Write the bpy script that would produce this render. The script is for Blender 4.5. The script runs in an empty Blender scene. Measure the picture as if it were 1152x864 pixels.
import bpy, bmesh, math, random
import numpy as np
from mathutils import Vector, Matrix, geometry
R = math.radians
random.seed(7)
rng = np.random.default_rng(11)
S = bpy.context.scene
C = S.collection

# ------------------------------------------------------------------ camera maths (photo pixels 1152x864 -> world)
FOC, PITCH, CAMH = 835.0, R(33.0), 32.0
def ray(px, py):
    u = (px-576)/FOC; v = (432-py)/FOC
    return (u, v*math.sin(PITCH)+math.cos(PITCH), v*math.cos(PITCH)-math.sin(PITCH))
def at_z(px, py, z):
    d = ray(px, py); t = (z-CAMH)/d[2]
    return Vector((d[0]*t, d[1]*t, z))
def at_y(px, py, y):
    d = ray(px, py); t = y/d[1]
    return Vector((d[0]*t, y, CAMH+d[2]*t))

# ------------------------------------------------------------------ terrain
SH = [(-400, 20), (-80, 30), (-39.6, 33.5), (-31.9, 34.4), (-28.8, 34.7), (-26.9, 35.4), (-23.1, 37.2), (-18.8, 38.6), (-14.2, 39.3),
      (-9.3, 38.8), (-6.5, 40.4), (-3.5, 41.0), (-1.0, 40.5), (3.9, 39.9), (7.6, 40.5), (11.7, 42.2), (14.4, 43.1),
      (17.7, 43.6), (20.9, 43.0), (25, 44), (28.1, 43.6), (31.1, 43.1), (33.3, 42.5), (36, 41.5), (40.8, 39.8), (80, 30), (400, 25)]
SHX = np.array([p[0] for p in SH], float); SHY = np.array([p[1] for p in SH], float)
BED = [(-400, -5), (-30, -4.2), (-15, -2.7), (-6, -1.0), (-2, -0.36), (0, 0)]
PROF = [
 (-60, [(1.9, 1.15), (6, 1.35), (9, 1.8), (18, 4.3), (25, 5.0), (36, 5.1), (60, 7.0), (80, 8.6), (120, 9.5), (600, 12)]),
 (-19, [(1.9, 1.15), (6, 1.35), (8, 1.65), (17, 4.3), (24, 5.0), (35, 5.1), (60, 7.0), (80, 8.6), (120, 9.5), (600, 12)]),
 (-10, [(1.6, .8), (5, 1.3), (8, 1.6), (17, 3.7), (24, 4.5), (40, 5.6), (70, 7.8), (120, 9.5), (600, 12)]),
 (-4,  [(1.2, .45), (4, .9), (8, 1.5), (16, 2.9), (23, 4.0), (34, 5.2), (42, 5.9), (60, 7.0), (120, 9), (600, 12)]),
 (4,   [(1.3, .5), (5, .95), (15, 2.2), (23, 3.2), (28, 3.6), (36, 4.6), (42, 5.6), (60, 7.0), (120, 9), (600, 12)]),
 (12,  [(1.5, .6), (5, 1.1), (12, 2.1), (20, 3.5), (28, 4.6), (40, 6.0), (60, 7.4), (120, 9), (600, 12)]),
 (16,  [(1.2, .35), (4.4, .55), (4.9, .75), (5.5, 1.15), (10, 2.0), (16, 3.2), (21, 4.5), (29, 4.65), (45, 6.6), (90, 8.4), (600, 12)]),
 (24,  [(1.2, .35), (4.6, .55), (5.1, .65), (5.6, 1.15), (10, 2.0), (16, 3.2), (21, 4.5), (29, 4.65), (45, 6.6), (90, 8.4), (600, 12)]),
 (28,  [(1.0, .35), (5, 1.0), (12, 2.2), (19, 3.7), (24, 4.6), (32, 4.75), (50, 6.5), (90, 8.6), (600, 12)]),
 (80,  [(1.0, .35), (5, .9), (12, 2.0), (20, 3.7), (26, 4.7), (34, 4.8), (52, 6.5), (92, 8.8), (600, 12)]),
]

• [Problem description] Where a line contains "scene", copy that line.

• [Final result]
Write the bpy script that would produce this render. The script is for Blender 4.5. The script runs in an empty Blender scene. Measure the picture as if it were 1152x864 pixels.
S = bpy.context.scene